「リアルな経験が正しい比較と決断を引き出す」 村岡 泰輝
授業内出てきた大石氏の日本と海外諸国の違いについての資料を見ると、日本の国土がいかに特殊な国土で厳しい自然条件かよくわかる。日本は細長く分断された国土、平野が少なく急流河川が流れる軟弱地盤な国土、地震が多く豪雨や豪雪といった気候も厳しい国土である。これらは他国と比較されてはじめて分かることである。
他国で長距離の移動をすると地形の違いがよくわかるものだ。私はユーロスターに乗ってロンドンからパリまで移動したことがある。フランスでは広大な平原を進んでいく。都心の駅を離れれば家を見ることもない。だだっ広い草原を進んでいくのである。新幹線に乗るとどうだろう。海が見えたと思ったらトンネルに入り、少し広い平野に抜けたと思えば住宅が所狭しと立ち並んでいる。日本と海外の高速鉄道にどちらも乗ってみて初めて日本と海外の地形が違うことを実感した。この比較の経験は今でも日本が厳しい国土であると実感させてくれる。
日本と他国の違いを経験することは文章を読んだだけの上っ面だけの知識を確かな実感へと変えてくれる。日本に閉じこもっているだけでは知らない世界がたくさんあるはずだ。日本だけではなく、今いる空間や知っている世界から飛び出して別の世界を知るような様々な経験をもっと積まなければならないと強く感じた。
上っ面の知識は時に大きな決断ミスを生むかもしれない。決断の選択肢の比較検討をするには上っ面の知識では情報量が経験するよりも圧倒的に少ないからだ。日本の電力自由化政策をとってみれば、国力を下げることに繋がりかねない危険な政策であることは海外の事例を見れば明白なことだと細田先生は話した。そうだとすれば今の政治家は知識ではわかっていながらも自分の利益を優先させているのだろう。それは海外の事例は上っ面の知識でしかないからだ。もちろん海外の事例を直接すべて経験することは難しく不可能に近い。しかし別の様々な経験が海外の事例の経験を疑似経験のように想像させるのに役に立つだろう。

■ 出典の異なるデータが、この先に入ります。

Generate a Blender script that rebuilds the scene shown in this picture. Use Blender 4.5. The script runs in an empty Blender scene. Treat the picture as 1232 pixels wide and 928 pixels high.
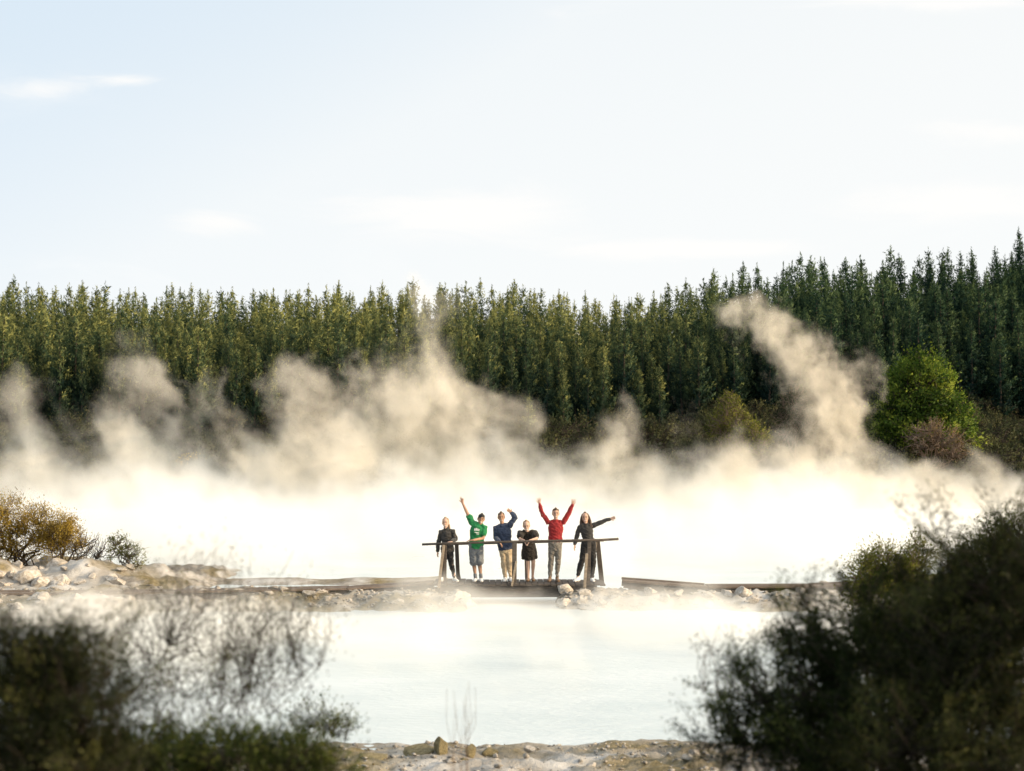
import bpy, math, random
import numpy as np
from mathutils import Vector, Matrix

R = math.radians
rng = np.random.default_rng(7)
random.seed(7)
scene = bpy.context.scene
COL = scene.collection

# ------------------------------------------------------------------ camera model (metres, camera looks along +Y)
CAM_Z = 3.85
F = 1711.0
PITCH = math.atan(81 / F)
def P(px, py, Y):
    """world point seen at photo pixel (px,py) that stands at distance Y"""
    u = (px - 616) / F; v = (464 - py) / F
    yd = math.cos(PITCH) - v * math.sin(PITCH)
    zd = math.sin(PITCH) + v * math.cos(PITCH)
    t = Y / yd
    return np.array([u * t, Y, CAM_Z + zd * t])

# ------------------------------------------------------------------ small noise library
_perm = np.random.default_rng(3).random((256, 256))
def vnoise(x, y):
    x = np.asarray(x, float); y = np.asarray(y, float)
    xi = np.floor(x).astype(int); yi = np.floor(y).astype(int)
    fx = x - xi; fy = y - yi
    fx = fx * fx * (3 - 2 * fx); fy = fy * fy * (3 - 2 * fy)
    a = _perm[xi % 256, yi % 256]; b = _perm[(xi + 1) % 256, yi % 256]
    c = _perm[xi % 256, (yi + 1) % 256]; d = _perm[(xi + 1) % 256, (yi + 1) % 256]
    return (a * (1 - fx) + b * fx) * (1 - fy) + (c * (1 - fx) + d * fx) * fy - 0.5
def fbm(x, y, o=4):
    s = 0; a = 1.0
    for i in range(o):
        s = s + a * vnoise(x * 2 ** i + 17.3 * i, y * 2 ** i - 9.1 * i); a *= 0.5
    return s
def sstep(x, a, b):
    t = np.clip((np.asarray(x, float) - a) / (b - a), 0, 1)
    return t * t * (3 - 2 * t)

# ------------------------------------------------------------------ objects and tagging
def tag(o, label=None, cat=None, group=None, kind=None):
    if label: o['label'] = label
    if cat: o['category'] = cat
    if group: o['group'] = group
    if kind: o['kind'] = kind
    return o
def empty(name, loc=(0, 0, 0), rz=0, parent=None):
    o = bpy.data.objects.new(name, None); COL.objects.link(o)
    o.empty_display_size = 0.2
    o.location = loc; o.rotation_euler = (0, 0, rz)
    if parent: o.parent = parent
    return o
def mesh_from(name, V, Fc, smooth=False, attr=None):
    me = bpy.data.meshes.new(name)
    V = np.asarray(V, float)
    if isinstance(Fc, np.ndarray):
        n, k = Fc.shape
        me.vertices.add(len(V)); me.vertices.foreach_set('co', V.ravel())
        me.loops.add(n * k); me.loops.foreach_set('vertex_index', Fc.ravel().astype(np.int32))
        me.polygons.add(n)
        me.polygons.foreach_set('loop_start', (np.arange(n) * k).astype(np.int32))
        me.update(calc_edges=True); me.validate()
    else:
        me.from_pydata([tuple(v) for v in V], [], Fc); me.update()
    if smooth:
        me.polygons.foreach_set('use_smooth', [True] * len(me.polygons))
    if attr is not None:
        a = me.attributes.new('shade', 'FLOAT', 'POINT')
        a.data.foreach_set('value', np.asarray(attr, np.float32))
    return me
def obj(name, me, mat, parent=None, loc=None):
    o = bpy.data.objects.new(name, me); COL.objects.link(o)
    if mat is not None and not me.materials: me.materials.append(mat)
    if parent: o.parent = parent
    if loc is not None: o.location = loc
    return o
class MB:
    """collects closed shapes of one part"""
    def __init__(s): s.V = []; s.F = []
    def add(s, V, Fc):
        n = len(s.V); s.V += [tuple(v) for v in V]; s.F += [tuple(i + n for i in f) for f in Fc]
    def bar(s, a, b, w, h, up=(0, 0, 1), taper=1.0):
        a = Vector(a); b = Vector(b); t = (b - a).normalized(); up = Vector(up)
        if abs(t.dot(up)) > .98: up = Vector((0, 1, 0))
        sd = t.cross(up).normalized(); u2 = sd.cross(t)
        V = []
        for p, k in ((a, 1), (b, taper)):
            for i, j in ((-1, -1), (1, -1), (1, 1), (-1, 1)):
                V.append(p + sd * (i * w / 2 * k) + u2 * (j * h / 2 * k))
        s.add(V, [(3, 2, 1, 0), (4, 5, 6, 7), (0, 1, 5, 4), (1, 2, 6, 5), (2, 3, 7, 6), (3, 0, 4, 7)])
    def mesh(s, name, smooth=False): return mesh_from(name, s.V, s.F, smooth)
def bevel(o, w=0.008):
    m = o.modifiers.new('edge', 'BEVEL'); m.width = w; m.segments = 2; m.limit_method = 'ANGLE'
    return o

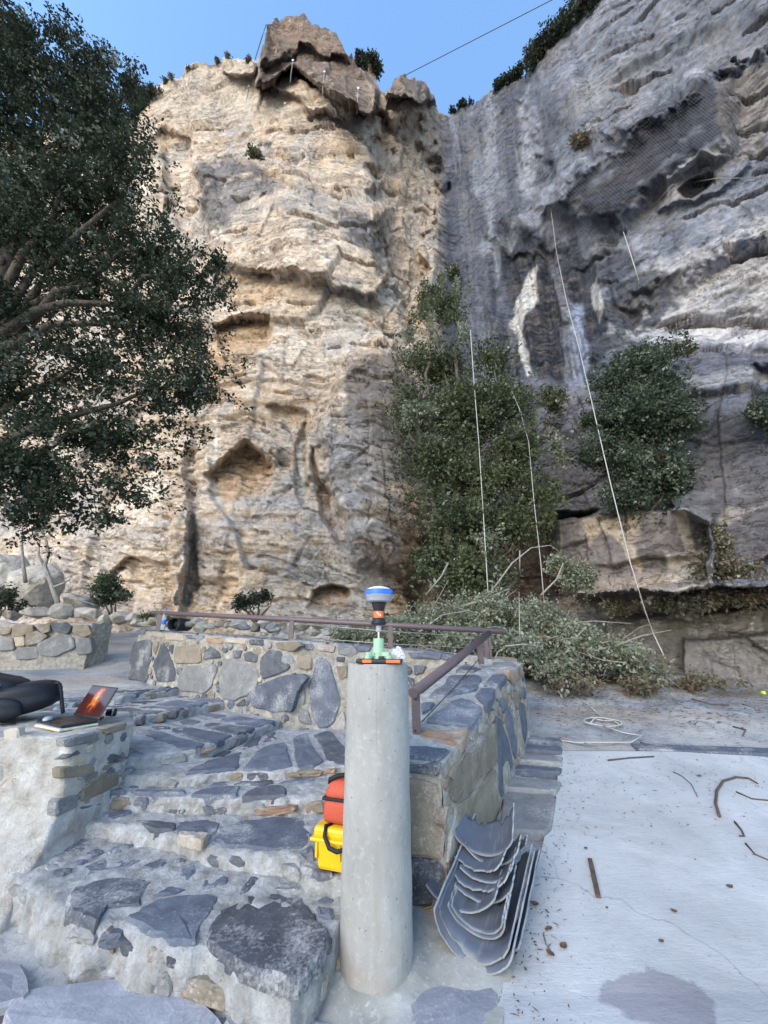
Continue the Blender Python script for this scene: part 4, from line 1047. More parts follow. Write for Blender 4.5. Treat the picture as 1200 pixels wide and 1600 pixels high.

不明瞭な未来についても同じだ。まだ生じていない未来のリスクを経験することはできない。しかし他の多くの経験が未来の予測の精度を上げていくに違いない。東日本大震災の時にどれだけの経験豊富なベテランが英断を下しただろうか。また比較するデータが間違っていればもしくは誇張操作されていれば正しい比較はできない。それらを見破るのも豊富な経験が必要だ。
私は正しい比較で良い決断ができるようにコロナ禍で活動が制限されていてもできる限りの様々な経験を大学でしたいと思う。しかし実際は心を病んでなかなか一歩踏み出せなかった。心を病んでしまった理由の一つにオンラインでの自分と他人の比較があると感じる。自他の比較はモチベーションの向上につながり一見悪いことのようには見えない。だが時に壊滅的な影響をメンタルヘルスにもたらすこともある。SNSなどをみて他人の人生と比較することで自分の欠点に目が付き、劣等感に苛まれ、抑うつ状態に陥る。オンライン授業でも実際は画面の向こう側でさぼっている人もいるのかもしれないが、全員が真面目に受けているように感じて自分だけが置いて行かれている気がしてしまう。なぜSNSやオンラインでは自分の欠点に目が行くのか。
それはオンラインでは自分と他人の比較をするには情報が少ないからだ。つまりSNSやオンライン授業ではその人の上っ面を見ていることに他ならない。対面で会話や雑談をして初めてあらゆる角度から他人をみることができて自分と他者の比較が正確にできるようになる。SNS上の上っ面の情報のみで比較をするのではなく、実際に対面で会話をするという経験が正しい自分と他者との比較を生むのだ。そしてモチベーションの向上につながるのだ。
正しい比較をして良い決断ができるようになるにはリアルな経験が必要不可欠だ。上っ面の情報を学ぶだけではなく自らリアルな経験をして多角的に物事を見ることを心がけていきたい。